Problem requirements:
Retype exactly the lines from the line containing "What Blender Python" through the line containing "from mathutils import Vector, Matrix", both included, and nothing more; skip the pictures.

Records for this task:
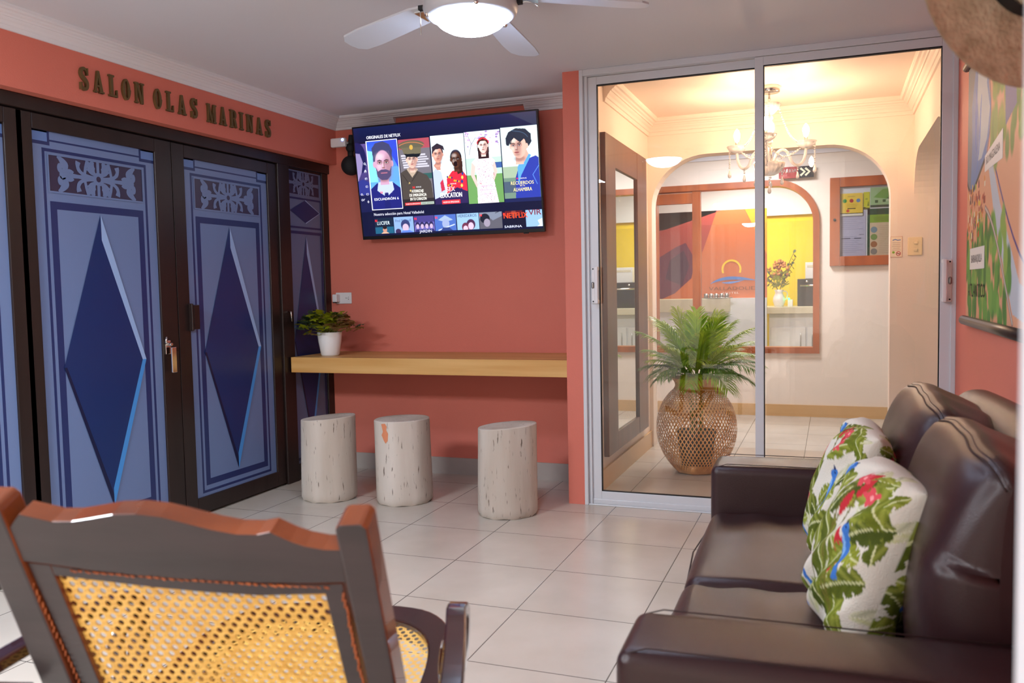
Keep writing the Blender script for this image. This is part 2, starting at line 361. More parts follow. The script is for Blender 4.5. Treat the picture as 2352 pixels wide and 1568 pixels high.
class Paint:
    """flat coloured shapes on a real surface: origin o, axes ux, uy, normal n"""
    def __init__(s, mb, o, ux, uy, n, eps=0.0003, mi=0):
        s.mb = mb; s.o = Vector(o); s.ux = Vector(ux); s.uy = Vector(uy); s.n = Vector(n); s.k = 0; s.eps = eps; s.mi = mi; s.clip = None
    def P(s, u, v, k=None): return s.o+s.ux*u+s.uy*v+s.n*(s.eps*(s.k if k is None else k))
    def up(s, d=1): s.k += d; return s
    def poly(s, pts, col):
        if len(pts) < 3: return
        if s.clip:
            x0, x1, y0, y1 = s.clip; pts = [(min(max(u, x0), x1), min(max(v, y0), y1)) for u, v in pts]
        tri = tessellate_polygon([[Vector((u, v, 0)) for u, v in pts]])
        vs = [s.P(u, v) for u, v in pts]
        fs = []
        for t in tri:
            a, b, c = [Vector((*pts[i], 0)) for i in t]
            w = (b-a).cross(c-a).z
            if abs(w) < 1e-12: continue
            want = s.ux.cross(s.uy).dot(s.n)
            fs.append(tuple(t) if w*want > 0 else tuple(t)[::-1])
        s.mb.add(vs, fs, s.mi, lin(col) if not isinstance(col, tuple) or max(col) > 1.01 else col)
    def rect(s, x0, x1, y0, y1, col): s.poly([(x0, y0), (x1, y0), (x1, y1), (x0, y1)], col)
    def frame(s, x0, x1, y0, y1, w, col):
        s.rect(x0, x1, y0, y0+w, col); s.rect(x0, x1, y1-w, y1, col); s.rect(x0, x0+w, y0+w, y1-w, col); s.rect(x1-w, x1, y0+w, y1-w, col)
    def ell(s, cx, cy, rx, ry, col, n=18, rot=0.0):
        c_, s_ = math.cos(rot), math.sin(rot)
        s.poly([(cx+rx*math.cos(2*PI*i/n)*c_-ry*math.sin(2*PI*i/n)*s_, cy+rx*math.cos(2*PI*i/n)*s_+ry*math.sin(2*PI*i/n)*c_) for i in range(n)], col)
    def stroke(s, pts, w, col):
        """w: width or list of widths"""
        n = len(pts); ws = w if isinstance(w, (list, tuple)) else [w]*n
        L, R_ = [], []
        for i in range(n):
            a = pts[max(i-1, 0)]; b = pts[min(i+1, n-1)]; dx, dy = b[0]-a[0], b[1]-a[1]; l = math.hypot(dx, dy) or 1
            nx, ny = -dy/l*ws[i]/2, dx/l*ws[i]/2
            L.append((pts[i][0]+nx, pts[i][1]+ny)); R_.append((pts[i][0]-nx, pts[i][1]-ny))
        s.poly(L+R_[::-1], col)
    def text(s, t, u, v, h, col, sx=1.0, align='L', bold=0.0, rot=0.0, w=None):
        vs, fs = text_mesh(t)
        if not vs: return
        x0 = min(a[0] for a in vs); x1 = max(a[0] for a in vs)
        if w: sx = w/((x1-x0)*h)
        k = h*sx; off = -x0*k-(0 if align == 'L' else (x1-x0)*k*(0.5 if align == 'C' else 1.0))
        c_, s_ = math.cos(rot), math.sin(rot); flip = s.ux.cross(s.uy).dot(s.n) < 0
        L = lin(col)
        for du in ((0,) if not bold else (-bold*h, bold*h)):
            P_ = [];
            for a in vs:
                X = off+a[0]*k+du; Y = a[1]*h; P_.append(s.P(u+X*c_-Y*s_, v+X*s_+Y*c_))
            s.mb.add(P_, [f[::-1] if flip else f for f in fs], s.mi, L)
def arcpts(cx, cy, r, a0, a1, n=10, ry=None):
    ry = r if ry is None else ry
    return [(cx+r*math.cos(math.radians(a0+(a1-a0)*i/n)), cy+ry*math.sin(math.radians(a0+(a1-a0)*i/n))) for i in range(n+1)]
def bez(p0, p1, p2, p3, n=10):
    return [tuple((1-t)**3*p0[k]+3*(1-t)**2*t*p1[k]+3*(1-t)*t*t*p2[k]+t**3*p3[k] for k in range(len(p0))) for t in [i/n for i in range(n+1)]]

class Canvas:
    """dense colour grid for painted or printed surfaces; shapes are laid down in drawing order"""
    def __init__(s, w, h, nx, ny, base):
        s.w, s.h, s.nx, s.ny = w, h, nx, ny
        g, k = np.linspace(0, w, nx+1), np.linspace(0, h, ny+1); s.U, s.V = np.meshgrid(g, k); s.U = s.U.ravel(); s.V = s.V.ravel()
        s.C = np.tile(np.array(lin(base)), (len(s.U), 1)); s.box = None; s.px = w/nx; s.texts = []
    def up(s, d=1): return s
    def clip(s, x0=None, x1=None, y0=None, y1=None): s.box = None if x0 is None else (x0, x1, y0, y1)
    def sel(s, x0, x1, y0, y1):
        if s.box: x0, x1, y0, y1 = max(x0, s.box[0]), min(x1, s.box[1]), max(y0, s.box[2]), min(y1, s.box[3])
        i0 = max(0, int(math.ceil(x0/s.w*s.nx))); i1 = min(s.nx, int(math.floor(x1/s.w*s.nx))); j0 = max(0, int(math.ceil(y0/s.h*s.ny))); j1 = min(s.ny, int(math.floor(y1/s.h*s.ny)))
        if i1 < i0 or j1 < j0: return np.zeros(0, int)
        return (np.arange(j0, j1+1)[:, None]*(s.nx+1)+np.arange(i0, i1+1)[None, :]).ravel()
    def put(s, I, m, c):
        if len(I): s.C[I] = s.C[I]*(1-m[:, None])+np.array(lin(c))[None, :]*m[:, None]
    def ell(s, cx, cy, rx, ry, c, n=20, rot=0.0, soft=0.08, a=1.0):
        R_ = max(rx, ry)*(1+soft); I = s.sel(cx-R_, cx+R_, cy-R_, cy+R_)
        if not len(I): return
        dx, dy = s.U[I]-cx, s.V[I]-cy; ca, sa = math.cos(rot), math.sin(rot)
        d = np.sqrt(((dx*ca+dy*sa)/rx)**2+((-dx*sa+dy*ca)/ry)**2); t = np.clip((1+soft/2-d)/soft, 0, 1); s.put(I, a*t*t*(3-2*t), c)
    def poly(s, pts, c, a=1.0):
        xs, ys = [p[0] for p in pts], [p[1] for p in pts]; I = s.sel(min(xs), max(xs), min(ys), max(ys))
        if not len(I): return
        X, Y = s.U[I], s.V[I]; ins = np.zeros(len(I), bool); n = len(pts)
        for i in range(n):
            x0, y0 = pts[i]; x1, y1 = pts[(i+1) % n]
            if y0 == y1: continue
            k = (y0 > Y) != (y1 > Y); ins ^= k & (X < (x1-x0)*(Y-y0)/(y1-y0)+x0)
        s.put(I, ins.astype(float)*a, c)
    def rect(s, x0, x1, y0, y1, c, a=1.0):
        I = s.sel(x0, x1, y0, y1); s.put(I, np.full(len(I), a), c)
    def grad(s, x0, x1, y0, y1, c0, c1, horiz=False):
        I = s.sel(x0, x1, y0, y1)
        if len(I):
            t = ((s.U[I]-x0)/(x1-x0) if horiz else (s.V[I]-y0)/(y1-y0))[:, None]; s.C[I] = np.array(lin(c0))*(1-t)+np.array(lin(c1))*t
    def fade(s, x0, x1, y0, y1, c, a0, a1):
        I = s.sel(x0, x1, y0, y1)
        if len(I): s.put(I, a0+(a1-a0)*(s.V[I]-y0)/(y1-y0), c)
    def stroke(s, pts, w, c, a=1.0):
        ws = w if isinstance(w, list) else [w]*len(pts)
        for i in range(len(pts)-1):
            (x0, y0), (x1, y1) = pts[i], pts[i+1]; W = max(ws[i], ws[i+1])/2+s.px
            I = s.sel(min(x0, x1)-W, max(x0, x1)+W, min(y0, y1)-W, max(y0, y1)+W)
            if not len(I): continue
            L2 = (x1-x0)**2+(y1-y0)**2 or 1e-9; t = np.clip(((s.U[I]-x0)*(x1-x0)+(s.V[I]-y0)*(y1-y0))/L2, 0, 1)
            d = np.hypot(s.U[I]-x0-t*(x1-x0), s.V[I]-y0-t*(y1-y0)); s.put(I, a*np.clip((ws[i]+(ws[i+1]-ws[i])*t)/2/s.px-d/s.px+0.5, 0, 1), c)
    def text(s, t, x, y, h, c, **k): s.texts.append((t, x, y, h, c, k))
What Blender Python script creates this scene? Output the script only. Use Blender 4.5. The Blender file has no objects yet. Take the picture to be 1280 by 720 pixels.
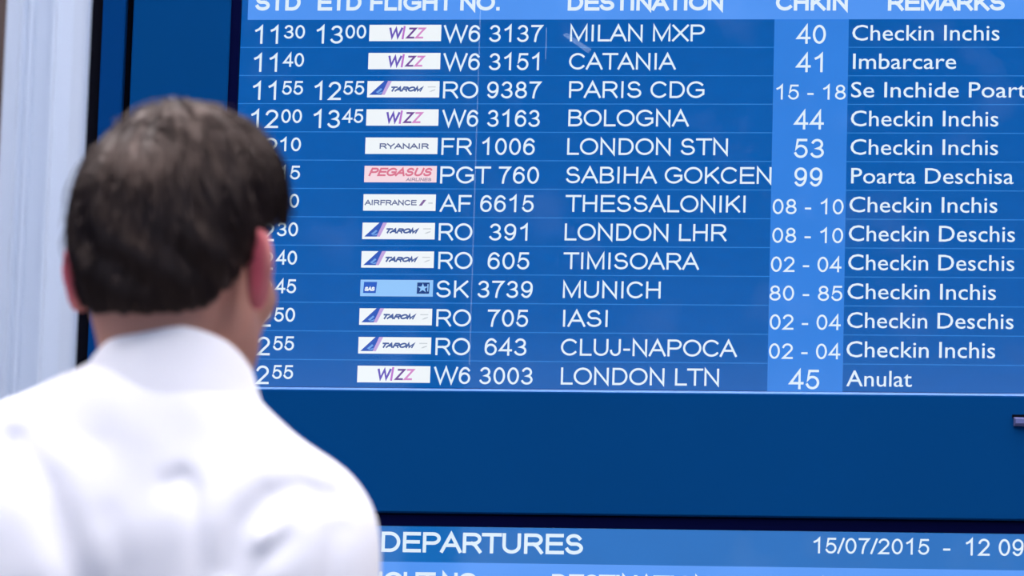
import bpy, math, random
import numpy as np
from mathutils import Vector, Matrix

S = bpy.context.scene
COL = S.collection
R = math.radians

# ------------------------------------------------------------------ camera
cam_d = bpy.data.cameras.new('camera')
cam_d.sensor_width = 36.0
cam_d.lens = 6000.0 / 1280.0 * 36.0
cam_d.clip_start = 0.1
cam_d.clip_end = 200.0
cam = bpy.data.objects.new('camera', cam_d)
COL.objects.link(cam)
right = Vector((0.99149711, 0.12686111, 0.02897823))
up = Vector((-0.00625799, -0.17594686, 0.98437978))
fwd = Vector((-0.12997814, 0.97619105, 0.1736569))
m = Matrix((right, up, -fwd)).transposed().to_4x4()
m.translation = Vector((1.03141698, -6.21761658, 0.85))
cam.matrix_world = m
cam_d.dof.use_dof = True
cam_d.dof.focus_distance = 6.37
cam_d.dof.aperture_fstop = 7.8
S.camera = cam

# ------------------------------------------------------------------ light and exposure
world = bpy.data.worlds.new('hall_daylight')
S.world = world
world.use_nodes = True
world.node_tree.nodes['Background'].inputs[0].default_value = (0.58, 0.72, 1.0, 1)
world.node_tree.nodes['Background'].inputs[1].default_value = 1.8
S.view_settings.view_transform = 'Standard'
S.view_settings.look = 'None'
S.view_settings.exposure = 0.0
S.view_settings.gamma = 1.0
S.view_settings.use_curve_mapping = False
CEILING_LIGHT_STRENGTH = 14.3

# ------------------------------------------------------------------ helpers
def lin(r, g, b):
    f = lambda c: (c / 255 / 12.92) if c / 255 <= 0.04045 else ((c / 255 + 0.055) / 1.055) ** 2.4
    return (f(r), f(g), f(b), 1.0)

def mat(name, col, rough=0.5, metal=0.0, spec=0.5, bump=None, var=None, emit=None, estr=1.0, coat=0.0):
    mt = bpy.data.materials.new(name)
    mt.use_nodes = True
    nt = mt.node_tree
    b = nt.nodes['Principled BSDF']
    b.inputs['Base Color'].default_value = col
    b.inputs['Roughness'].default_value = rough
    b.inputs['Metallic'].default_value = metal
    b.inputs['Specular IOR Level'].default_value = spec
    b.inputs['Coat Weight'].default_value = coat
    tc = nt.nodes.new('ShaderNodeTexCoord')
    if emit:
        b.inputs['Emission Color'].default_value = emit
        b.inputs['Emission Strength'].default_value = estr
    if var:
        scale, amt, stretch = var
        mp = nt.nodes.new('ShaderNodeMapping'); mp.inputs['Scale'].default_value = stretch
        nz = nt.nodes.new('ShaderNodeTexNoise'); nz.inputs['Scale'].default_value = scale
        nz.inputs['Detail'].default_value = 4
        nt.links.new(tc.outputs['Object'], mp.inputs['Vector'])
        nt.links.new(mp.outputs[0], nz.inputs['Vector'])
        hsv = nt.nodes.new('ShaderNodeHueSaturation')
        mr = nt.nodes.new('ShaderNodeMapRange')
        mr.inputs['To Min'].default_value = 1 - amt; mr.inputs['To Max'].default_value = 1 + amt
        nt.links.new(nz.outputs['Fac'], mr.inputs['Value'])
        nt.links.new(mr.outputs[0], hsv.inputs['Value'])
        hsv.inputs['Color'].default_value = emit if emit else col
        nt.links.new(hsv.outputs[0], b.inputs['Emission Color' if emit else 'Base Color'])
    if bump:
        scale, strength, dist = bump
        nz = nt.nodes.new('ShaderNodeTexNoise'); nz.inputs['Scale'].default_value = scale
        nt.links.new(tc.outputs['Object'], nz.inputs['Vector'])
        bp = nt.nodes.new('ShaderNodeBump'); bp.inputs['Strength'].default_value = strength
        bp.inputs['Distance'].default_value = dist
        nt.links.new(nz.outputs['Fac'], bp.inputs['Height'])
        nt.links.new(bp.outputs[0], b.inputs['Normal'])
    return mt

def mesh_obj(name, verts, faces, m, parent=None, smooth=False, mats=None, fm=None):
    me = bpy.data.meshes.new(name)
    me.from_pydata([tuple(v) for v in verts], [], [tuple(f) for f in faces])
    for x in (mats or [m]):
        me.materials.append(x)
    if fm is not None:
        me.polygons.foreach_set('material_index', fm)
    if smooth:
        me.polygons.foreach_set('use_smooth', [True] * len(me.polygons))
    me.update()
    o = bpy.data.objects.new(name, me)
    COL.objects.link(o)
    o.parent = parent
    return o

class MB:
    """collects boxes and outlines and links them as one mesh object"""
    def __init__(s): s.v = []; s.f = []; s.m = []
    def add(s, vs, fs, mi=0):
        n = len(s.v); s.v += [tuple(v) for v in vs]
        s.f += [tuple(i + n for i in f) for f in fs]; s.m += [mi] * len(fs)
    def box(s, x0, x1, y0, y1, z0, z1, mi=0, ch=0.0):
        if ch <= 0:
            vs = [(x, y, z) for x in (x0, x1) for y in (y0, y1) for z in (z0, z1)]
            s.add(vs, [(0, 1, 3, 2), (4, 6, 7, 5), (0, 4, 5, 1), (2, 3, 7, 6), (0, 2, 6, 4), (1, 5, 7, 3)], mi)
            return
        # bevelled front (towards -y): back ring, front ring, inset front ring
        def ring(a, y): return [(x0 + a, y, z0 + a), (x1 - a, y, z0 + a), (x1 - a, y, z1 - a), (x0 + a, y, z1 - a)]
        vs = ring(0, y1) + ring(0, y0 + ch) + ring(ch, y0)
        fs = [(3, 2, 1, 0)]
        for k in (0, 4):
            for i in range(4):
                j = (i + 1) % 4
                fs.append((k + i, k + j, k + 4 + j, k + 4 + i))
        fs.append((8, 9, 10, 11))
        s.add(vs, fs, mi)
    def prism(s, pts, z0, z1, mi=0):
        n = len(pts)
        vs = [(x, y, z0) for x, y in pts] + [(x, y, z1) for x, y in pts]
        fs = [(i, (i + 1) % n, n + (i + 1) % n, n + i) for i in range(n)]
        fs += [tuple(range(n))[::-1], tuple(range(n, 2 * n))]
        s.add(vs, fs, mi)
    def build(s, name, m, parent=None, smooth=False):
        ms = m if isinstance(m, list) else [m]
        return mesh_obj(name, s.v, s.f, ms[0], parent, smooth, ms, s.m)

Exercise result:
What Blender Python script creates this scene? Output the script only. Use Blender 4.5. The Blender file has no objects yet. Take the picture to be 1280 by 720 pixels.
import bpy, math, random
import numpy as np
from mathutils import Vector, Matrix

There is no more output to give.